▶ [Work to be completed]:
Transcribe every line from the top down to the line with "mb = MB(); mb.ell(V((1402, 547, 7.275)), .03, .012, .034);", both ends included, but not the pictures.

▶ [Material provided]:
########################################

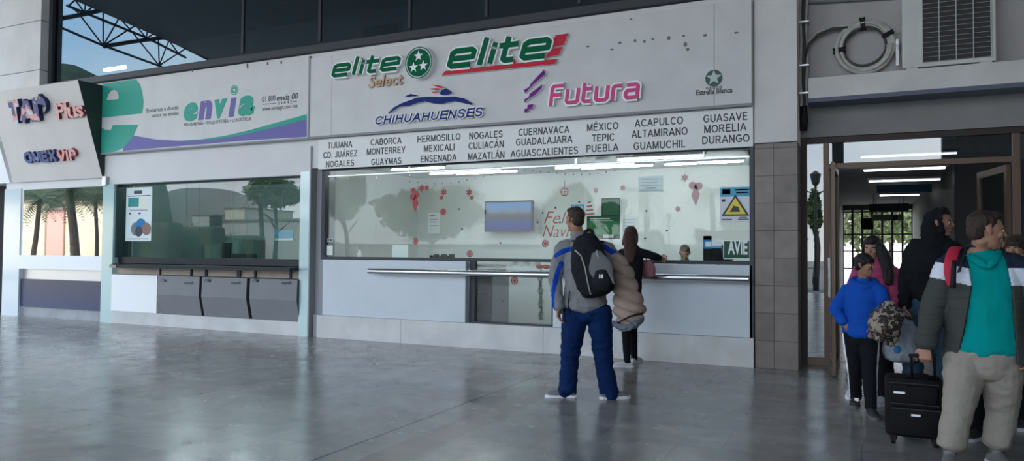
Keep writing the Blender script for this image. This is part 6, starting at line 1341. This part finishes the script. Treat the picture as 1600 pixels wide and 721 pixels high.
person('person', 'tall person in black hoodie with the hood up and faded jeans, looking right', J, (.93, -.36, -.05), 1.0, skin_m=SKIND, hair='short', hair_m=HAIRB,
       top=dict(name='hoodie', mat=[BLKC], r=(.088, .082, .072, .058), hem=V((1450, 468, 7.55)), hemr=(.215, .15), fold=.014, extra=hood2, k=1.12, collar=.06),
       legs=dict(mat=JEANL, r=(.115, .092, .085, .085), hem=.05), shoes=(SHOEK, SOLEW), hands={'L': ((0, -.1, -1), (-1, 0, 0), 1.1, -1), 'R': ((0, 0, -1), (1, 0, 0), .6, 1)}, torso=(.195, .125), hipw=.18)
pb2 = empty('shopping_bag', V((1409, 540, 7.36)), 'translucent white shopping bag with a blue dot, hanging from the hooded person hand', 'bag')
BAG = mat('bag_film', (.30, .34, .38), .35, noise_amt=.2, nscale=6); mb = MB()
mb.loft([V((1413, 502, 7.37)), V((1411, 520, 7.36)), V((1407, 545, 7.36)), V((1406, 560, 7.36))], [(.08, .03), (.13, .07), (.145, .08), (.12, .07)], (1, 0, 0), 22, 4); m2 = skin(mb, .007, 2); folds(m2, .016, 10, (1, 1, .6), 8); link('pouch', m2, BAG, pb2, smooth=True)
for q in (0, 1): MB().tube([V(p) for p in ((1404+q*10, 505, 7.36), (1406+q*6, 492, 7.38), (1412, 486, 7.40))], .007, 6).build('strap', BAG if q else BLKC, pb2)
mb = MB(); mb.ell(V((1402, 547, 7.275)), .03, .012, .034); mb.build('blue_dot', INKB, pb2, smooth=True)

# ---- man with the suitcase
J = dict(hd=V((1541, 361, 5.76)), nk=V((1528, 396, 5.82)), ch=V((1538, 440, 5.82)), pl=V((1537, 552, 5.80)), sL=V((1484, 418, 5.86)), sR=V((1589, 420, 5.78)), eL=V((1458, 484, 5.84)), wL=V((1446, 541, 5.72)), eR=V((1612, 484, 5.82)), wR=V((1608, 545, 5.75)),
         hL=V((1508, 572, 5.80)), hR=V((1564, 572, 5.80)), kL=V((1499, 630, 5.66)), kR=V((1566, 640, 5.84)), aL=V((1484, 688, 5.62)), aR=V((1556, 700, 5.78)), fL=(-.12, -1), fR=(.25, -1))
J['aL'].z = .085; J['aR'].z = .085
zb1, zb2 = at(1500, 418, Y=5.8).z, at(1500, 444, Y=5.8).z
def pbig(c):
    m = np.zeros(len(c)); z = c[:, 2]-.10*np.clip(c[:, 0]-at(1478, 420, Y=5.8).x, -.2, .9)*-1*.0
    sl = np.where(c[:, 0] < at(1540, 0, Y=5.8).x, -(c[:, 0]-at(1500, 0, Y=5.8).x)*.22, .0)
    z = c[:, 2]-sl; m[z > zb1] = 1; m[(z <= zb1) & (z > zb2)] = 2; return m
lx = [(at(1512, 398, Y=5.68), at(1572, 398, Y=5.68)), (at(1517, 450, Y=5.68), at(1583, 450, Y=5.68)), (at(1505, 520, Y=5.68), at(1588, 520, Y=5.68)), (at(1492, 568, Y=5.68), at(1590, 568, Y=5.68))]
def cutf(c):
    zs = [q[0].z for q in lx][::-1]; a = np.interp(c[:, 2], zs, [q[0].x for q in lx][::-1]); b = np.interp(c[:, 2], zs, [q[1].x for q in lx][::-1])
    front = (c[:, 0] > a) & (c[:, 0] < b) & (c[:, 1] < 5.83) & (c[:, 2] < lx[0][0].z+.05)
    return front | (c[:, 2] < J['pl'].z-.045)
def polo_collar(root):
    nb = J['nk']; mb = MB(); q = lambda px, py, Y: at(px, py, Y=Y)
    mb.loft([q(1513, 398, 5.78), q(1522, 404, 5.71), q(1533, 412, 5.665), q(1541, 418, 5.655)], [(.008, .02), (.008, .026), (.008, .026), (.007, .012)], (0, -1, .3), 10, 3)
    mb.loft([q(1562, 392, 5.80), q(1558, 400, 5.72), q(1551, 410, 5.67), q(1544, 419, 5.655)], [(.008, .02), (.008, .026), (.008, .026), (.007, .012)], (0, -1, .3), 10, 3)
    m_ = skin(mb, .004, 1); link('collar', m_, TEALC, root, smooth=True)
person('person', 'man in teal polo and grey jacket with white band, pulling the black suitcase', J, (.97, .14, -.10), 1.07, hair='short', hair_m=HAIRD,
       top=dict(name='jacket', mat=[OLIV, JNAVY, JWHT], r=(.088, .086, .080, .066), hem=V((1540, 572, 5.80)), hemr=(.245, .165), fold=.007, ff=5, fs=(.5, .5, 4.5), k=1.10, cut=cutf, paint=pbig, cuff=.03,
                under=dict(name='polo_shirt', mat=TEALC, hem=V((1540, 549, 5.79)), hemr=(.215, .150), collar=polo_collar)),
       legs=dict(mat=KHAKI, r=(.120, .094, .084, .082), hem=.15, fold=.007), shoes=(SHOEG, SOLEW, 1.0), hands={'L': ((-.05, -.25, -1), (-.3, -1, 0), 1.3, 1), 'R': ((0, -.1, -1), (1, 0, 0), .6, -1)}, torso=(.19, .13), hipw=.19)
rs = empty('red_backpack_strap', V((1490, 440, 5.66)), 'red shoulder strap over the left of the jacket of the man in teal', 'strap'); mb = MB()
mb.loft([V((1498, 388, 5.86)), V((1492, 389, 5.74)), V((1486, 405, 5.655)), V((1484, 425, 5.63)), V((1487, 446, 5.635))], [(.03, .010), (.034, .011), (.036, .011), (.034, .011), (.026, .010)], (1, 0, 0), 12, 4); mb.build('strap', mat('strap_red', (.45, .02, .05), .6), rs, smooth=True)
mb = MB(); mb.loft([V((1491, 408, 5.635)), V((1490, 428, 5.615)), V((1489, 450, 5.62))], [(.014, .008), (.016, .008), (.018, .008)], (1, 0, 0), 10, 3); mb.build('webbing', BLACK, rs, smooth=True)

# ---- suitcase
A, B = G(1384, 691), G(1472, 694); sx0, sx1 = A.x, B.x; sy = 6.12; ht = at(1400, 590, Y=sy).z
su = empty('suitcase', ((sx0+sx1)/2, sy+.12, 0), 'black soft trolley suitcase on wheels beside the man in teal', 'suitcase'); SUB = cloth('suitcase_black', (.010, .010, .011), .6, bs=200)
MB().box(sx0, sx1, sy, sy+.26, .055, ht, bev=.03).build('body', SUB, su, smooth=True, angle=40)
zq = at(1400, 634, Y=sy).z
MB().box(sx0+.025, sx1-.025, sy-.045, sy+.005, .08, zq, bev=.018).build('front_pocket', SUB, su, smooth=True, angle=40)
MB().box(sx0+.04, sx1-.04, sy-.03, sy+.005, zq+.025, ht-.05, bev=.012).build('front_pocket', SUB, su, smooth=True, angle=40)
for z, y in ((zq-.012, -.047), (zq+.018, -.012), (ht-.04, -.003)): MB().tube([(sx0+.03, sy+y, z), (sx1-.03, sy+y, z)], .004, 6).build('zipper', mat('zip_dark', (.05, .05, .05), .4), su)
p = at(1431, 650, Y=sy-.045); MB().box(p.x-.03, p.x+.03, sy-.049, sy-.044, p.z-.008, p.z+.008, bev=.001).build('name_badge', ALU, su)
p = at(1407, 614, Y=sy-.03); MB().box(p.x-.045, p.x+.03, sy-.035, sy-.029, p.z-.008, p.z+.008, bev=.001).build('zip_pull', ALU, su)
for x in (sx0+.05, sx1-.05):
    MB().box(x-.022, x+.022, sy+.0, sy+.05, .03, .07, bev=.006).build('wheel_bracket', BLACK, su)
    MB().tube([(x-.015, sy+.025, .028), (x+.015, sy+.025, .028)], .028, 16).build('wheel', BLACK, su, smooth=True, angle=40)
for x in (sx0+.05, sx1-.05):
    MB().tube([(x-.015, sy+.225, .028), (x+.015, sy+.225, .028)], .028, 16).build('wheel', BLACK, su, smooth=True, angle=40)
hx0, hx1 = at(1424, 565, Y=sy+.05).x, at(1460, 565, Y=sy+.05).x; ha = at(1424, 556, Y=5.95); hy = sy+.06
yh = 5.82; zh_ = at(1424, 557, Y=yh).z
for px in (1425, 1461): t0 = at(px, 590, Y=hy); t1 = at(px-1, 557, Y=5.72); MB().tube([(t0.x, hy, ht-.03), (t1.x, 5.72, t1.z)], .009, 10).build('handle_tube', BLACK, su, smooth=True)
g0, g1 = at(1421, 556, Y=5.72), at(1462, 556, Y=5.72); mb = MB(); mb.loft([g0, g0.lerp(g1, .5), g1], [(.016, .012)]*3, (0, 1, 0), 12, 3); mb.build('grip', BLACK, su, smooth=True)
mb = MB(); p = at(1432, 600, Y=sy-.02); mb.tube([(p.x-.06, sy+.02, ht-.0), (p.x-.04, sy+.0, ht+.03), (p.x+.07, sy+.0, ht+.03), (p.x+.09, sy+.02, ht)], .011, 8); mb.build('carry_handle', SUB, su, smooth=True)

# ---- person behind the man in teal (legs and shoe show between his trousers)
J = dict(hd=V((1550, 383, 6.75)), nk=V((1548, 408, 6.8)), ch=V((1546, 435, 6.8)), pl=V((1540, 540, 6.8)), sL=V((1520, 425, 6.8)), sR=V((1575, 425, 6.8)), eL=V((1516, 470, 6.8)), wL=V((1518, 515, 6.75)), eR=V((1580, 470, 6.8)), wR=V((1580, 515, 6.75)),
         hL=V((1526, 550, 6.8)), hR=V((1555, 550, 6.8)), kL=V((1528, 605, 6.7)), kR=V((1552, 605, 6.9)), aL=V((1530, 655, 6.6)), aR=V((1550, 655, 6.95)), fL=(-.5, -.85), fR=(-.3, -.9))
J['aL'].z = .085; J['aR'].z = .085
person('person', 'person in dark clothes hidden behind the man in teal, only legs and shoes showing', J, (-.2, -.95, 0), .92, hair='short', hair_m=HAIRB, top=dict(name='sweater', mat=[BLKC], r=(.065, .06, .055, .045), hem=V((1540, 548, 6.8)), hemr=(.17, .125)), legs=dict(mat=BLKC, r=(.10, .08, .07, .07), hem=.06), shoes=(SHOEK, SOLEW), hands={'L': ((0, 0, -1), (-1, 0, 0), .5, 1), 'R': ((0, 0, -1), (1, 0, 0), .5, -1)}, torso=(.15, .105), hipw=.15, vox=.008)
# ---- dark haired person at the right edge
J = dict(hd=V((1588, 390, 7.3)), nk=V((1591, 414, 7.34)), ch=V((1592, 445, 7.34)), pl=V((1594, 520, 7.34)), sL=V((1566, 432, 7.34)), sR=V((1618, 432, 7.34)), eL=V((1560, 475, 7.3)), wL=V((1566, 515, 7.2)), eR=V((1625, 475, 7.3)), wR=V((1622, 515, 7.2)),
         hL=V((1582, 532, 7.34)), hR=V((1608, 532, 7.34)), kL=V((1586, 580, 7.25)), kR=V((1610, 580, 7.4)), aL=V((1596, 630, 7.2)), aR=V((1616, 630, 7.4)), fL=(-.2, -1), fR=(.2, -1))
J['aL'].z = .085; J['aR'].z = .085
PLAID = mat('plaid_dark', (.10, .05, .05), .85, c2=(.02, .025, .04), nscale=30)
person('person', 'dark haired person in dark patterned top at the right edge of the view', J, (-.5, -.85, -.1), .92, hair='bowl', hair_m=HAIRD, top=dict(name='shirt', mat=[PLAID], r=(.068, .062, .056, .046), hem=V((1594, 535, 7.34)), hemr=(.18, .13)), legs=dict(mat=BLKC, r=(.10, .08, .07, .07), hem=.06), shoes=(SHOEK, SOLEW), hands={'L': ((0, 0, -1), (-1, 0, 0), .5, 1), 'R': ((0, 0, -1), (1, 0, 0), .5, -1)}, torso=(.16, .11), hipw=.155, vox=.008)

########################################

▶ [Right answer]:
Keep writing the Blender script for this image. This is part 6, starting at line 1341. This part finishes the script. Treat the picture as 1600 pixels wide and 721 pixels high.
person('person', 'tall person in black hoodie with the hood up and faded jeans, looking right', J, (.93, -.36, -.05), 1.0, skin_m=SKIND, hair='short', hair_m=HAIRB,
       top=dict(name='hoodie', mat=[BLKC], r=(.088, .082, .072, .058), hem=V((1450, 468, 7.55)), hemr=(.215, .15), fold=.014, extra=hood2, k=1.12, collar=.06),
       legs=dict(mat=JEANL, r=(.115, .092, .085, .085), hem=.05), shoes=(SHOEK, SOLEW), hands={'L': ((0, -.1, -1), (-1, 0, 0), 1.1, -1), 'R': ((0, 0, -1), (1, 0, 0), .6, 1)}, torso=(.195, .125), hipw=.18)
pb2 = empty('shopping_bag', V((1409, 540, 7.36)), 'translucent white shopping bag with a blue dot, hanging from the hooded person hand', 'bag')
BAG = mat('bag_film', (.30, .34, .38), .35, noise_amt=.2, nscale=6); mb = MB()
mb.loft([V((1413, 502, 7.37)), V((1411, 520, 7.36)), V((1407, 545, 7.36)), V((1406, 560, 7.36))], [(.08, .03), (.13, .07), (.145, .08), (.12, .07)], (1, 0, 0), 22, 4); m2 = skin(mb, .007, 2); folds(m2, .016, 10, (1, 1, .6), 8); link('pouch', m2, BAG, pb2, smooth=True)
for q in (0, 1): MB().tube([V(p) for p in ((1404+q*10, 505, 7.36), (1406+q*6, 492, 7.38), (1412, 486, 7.40))], .007, 6).build('strap', BAG if q else BLKC, pb2)
mb = MB(); mb.ell(V((1402, 547, 7.275)), .03, .012, .034); mb.build('blue_dot', INKB, pb2, smooth=True)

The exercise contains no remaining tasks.